The hotel tours took all day Tuesday and extended into Wednesday, which started with breakfast with our hosts at the Four Seasons. That meal will likely go down as one of the best breakfasts of my life. The spread of eggs, cheese, olives, jams, honey, kajmak, pide, ezme, salad, more eggs, and sucuk was so elaborate that it filled an entire table that seated eight people – and we were only five. I felt embarrassed that we seemed to barely put a dent in the offerings, but we’d also been encouraged to order other egg dishes individually and had clearly made a mistake in following that recommendation.
On our way to our first hotel, I’d had to ask the taxi driver to stop the cab so we could get out because he wouldn’t turn on his meter, which is a common scam used by cab drivers who will then charge an exorbitant fare to the unsuspecting passengers. On my way back from my agency meeting on Wednesday afternoon, the same thing happened again and this time I did get out – in the north of the city, nowhere near anywhere that I could hail a new taxi and with no phone data or available wifi to let Rich know what was happening or connect to the taxi apps and start the negotiating price again. It’s the first time in a long time that I’ve felt a little niggle of panic rise.
I found a mall nearby on Google Maps, so walked there and ended up getting a taxi from outside.

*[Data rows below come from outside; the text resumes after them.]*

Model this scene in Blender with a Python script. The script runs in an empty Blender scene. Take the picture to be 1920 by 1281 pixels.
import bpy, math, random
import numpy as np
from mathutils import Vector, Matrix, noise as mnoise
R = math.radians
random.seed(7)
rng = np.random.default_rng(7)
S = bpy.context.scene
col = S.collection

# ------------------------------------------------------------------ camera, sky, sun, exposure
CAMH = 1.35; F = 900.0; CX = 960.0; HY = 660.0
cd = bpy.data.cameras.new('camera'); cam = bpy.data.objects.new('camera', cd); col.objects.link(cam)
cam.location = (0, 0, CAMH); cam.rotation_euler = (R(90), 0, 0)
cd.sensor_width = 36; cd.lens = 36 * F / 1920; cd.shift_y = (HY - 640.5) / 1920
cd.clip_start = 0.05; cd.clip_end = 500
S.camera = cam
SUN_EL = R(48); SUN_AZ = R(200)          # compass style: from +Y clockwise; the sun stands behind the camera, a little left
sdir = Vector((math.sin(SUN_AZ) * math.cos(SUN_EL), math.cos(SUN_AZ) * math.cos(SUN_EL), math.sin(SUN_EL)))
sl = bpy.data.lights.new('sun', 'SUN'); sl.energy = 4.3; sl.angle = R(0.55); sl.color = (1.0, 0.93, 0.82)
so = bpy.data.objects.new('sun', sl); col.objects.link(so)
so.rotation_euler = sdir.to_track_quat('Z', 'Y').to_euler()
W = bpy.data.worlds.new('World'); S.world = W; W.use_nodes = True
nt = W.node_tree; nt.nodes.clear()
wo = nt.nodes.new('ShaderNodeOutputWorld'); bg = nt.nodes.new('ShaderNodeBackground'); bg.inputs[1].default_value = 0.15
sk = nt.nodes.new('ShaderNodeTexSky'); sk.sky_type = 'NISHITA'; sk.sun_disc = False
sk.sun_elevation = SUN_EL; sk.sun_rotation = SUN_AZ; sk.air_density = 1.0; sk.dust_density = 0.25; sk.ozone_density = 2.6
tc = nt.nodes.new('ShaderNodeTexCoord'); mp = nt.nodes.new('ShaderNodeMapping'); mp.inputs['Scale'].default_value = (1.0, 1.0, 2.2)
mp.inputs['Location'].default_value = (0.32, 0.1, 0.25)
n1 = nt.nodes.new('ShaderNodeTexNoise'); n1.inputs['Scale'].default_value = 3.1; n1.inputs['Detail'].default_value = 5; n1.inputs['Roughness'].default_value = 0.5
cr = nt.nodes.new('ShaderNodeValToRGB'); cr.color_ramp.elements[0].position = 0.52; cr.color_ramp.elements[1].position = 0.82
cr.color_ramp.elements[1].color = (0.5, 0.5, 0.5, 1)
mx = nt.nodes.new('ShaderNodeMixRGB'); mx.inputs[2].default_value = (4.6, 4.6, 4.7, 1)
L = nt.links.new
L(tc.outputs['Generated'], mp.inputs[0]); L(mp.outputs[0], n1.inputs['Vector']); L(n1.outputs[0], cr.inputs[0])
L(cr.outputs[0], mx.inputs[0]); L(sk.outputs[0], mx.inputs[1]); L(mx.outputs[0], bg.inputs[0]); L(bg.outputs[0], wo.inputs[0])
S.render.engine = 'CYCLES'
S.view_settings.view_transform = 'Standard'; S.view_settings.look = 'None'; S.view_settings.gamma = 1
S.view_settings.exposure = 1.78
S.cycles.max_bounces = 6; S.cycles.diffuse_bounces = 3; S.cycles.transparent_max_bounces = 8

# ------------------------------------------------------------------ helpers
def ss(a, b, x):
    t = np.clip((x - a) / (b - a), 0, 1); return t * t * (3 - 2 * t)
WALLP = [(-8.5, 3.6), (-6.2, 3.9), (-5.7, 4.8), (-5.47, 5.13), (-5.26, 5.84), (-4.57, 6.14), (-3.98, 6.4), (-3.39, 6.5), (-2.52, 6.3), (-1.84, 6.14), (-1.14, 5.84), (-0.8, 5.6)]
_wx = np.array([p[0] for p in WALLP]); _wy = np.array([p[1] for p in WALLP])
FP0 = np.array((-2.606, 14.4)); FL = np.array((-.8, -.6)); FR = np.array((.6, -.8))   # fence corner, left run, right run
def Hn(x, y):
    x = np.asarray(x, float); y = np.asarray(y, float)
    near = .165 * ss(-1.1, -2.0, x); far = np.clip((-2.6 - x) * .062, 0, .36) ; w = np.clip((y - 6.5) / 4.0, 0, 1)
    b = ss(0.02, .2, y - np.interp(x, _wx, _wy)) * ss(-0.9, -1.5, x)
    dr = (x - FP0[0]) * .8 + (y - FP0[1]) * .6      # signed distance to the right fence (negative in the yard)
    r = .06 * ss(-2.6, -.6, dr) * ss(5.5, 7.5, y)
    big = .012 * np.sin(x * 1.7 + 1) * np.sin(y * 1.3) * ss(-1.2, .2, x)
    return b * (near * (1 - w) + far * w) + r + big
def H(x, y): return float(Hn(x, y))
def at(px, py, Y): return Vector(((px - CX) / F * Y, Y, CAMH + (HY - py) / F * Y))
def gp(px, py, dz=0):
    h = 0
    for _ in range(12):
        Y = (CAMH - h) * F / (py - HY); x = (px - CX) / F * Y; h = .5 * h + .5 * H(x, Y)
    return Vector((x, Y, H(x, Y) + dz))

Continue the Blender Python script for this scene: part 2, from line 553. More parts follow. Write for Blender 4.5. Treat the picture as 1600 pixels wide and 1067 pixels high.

When the driver once again hesitated to turn on the meter, I became anxious that it was happening again, but ended up having the loveliest conversation via Google Translate after he pressed the meter button and told me not to worry: born in Istanbul, taxi driving is his retirement job and he isn’t like other drivers, so I can relax and feel comfortable. I explained what had happened and he offered a genuine apology for my experiences, while I offered an apology for lumping him with the others.
I showed up at the apartment much later than anticipated, so we quickly scurried off to see the Blue Mosque before it closed for afternoon prayers. Hagia Sophia, with its rising ticket costs and our limited timeframe to get value from the experience, would remain a mystery to us.
We headed for the airport feeling like we’d had the most complex city break of our lives.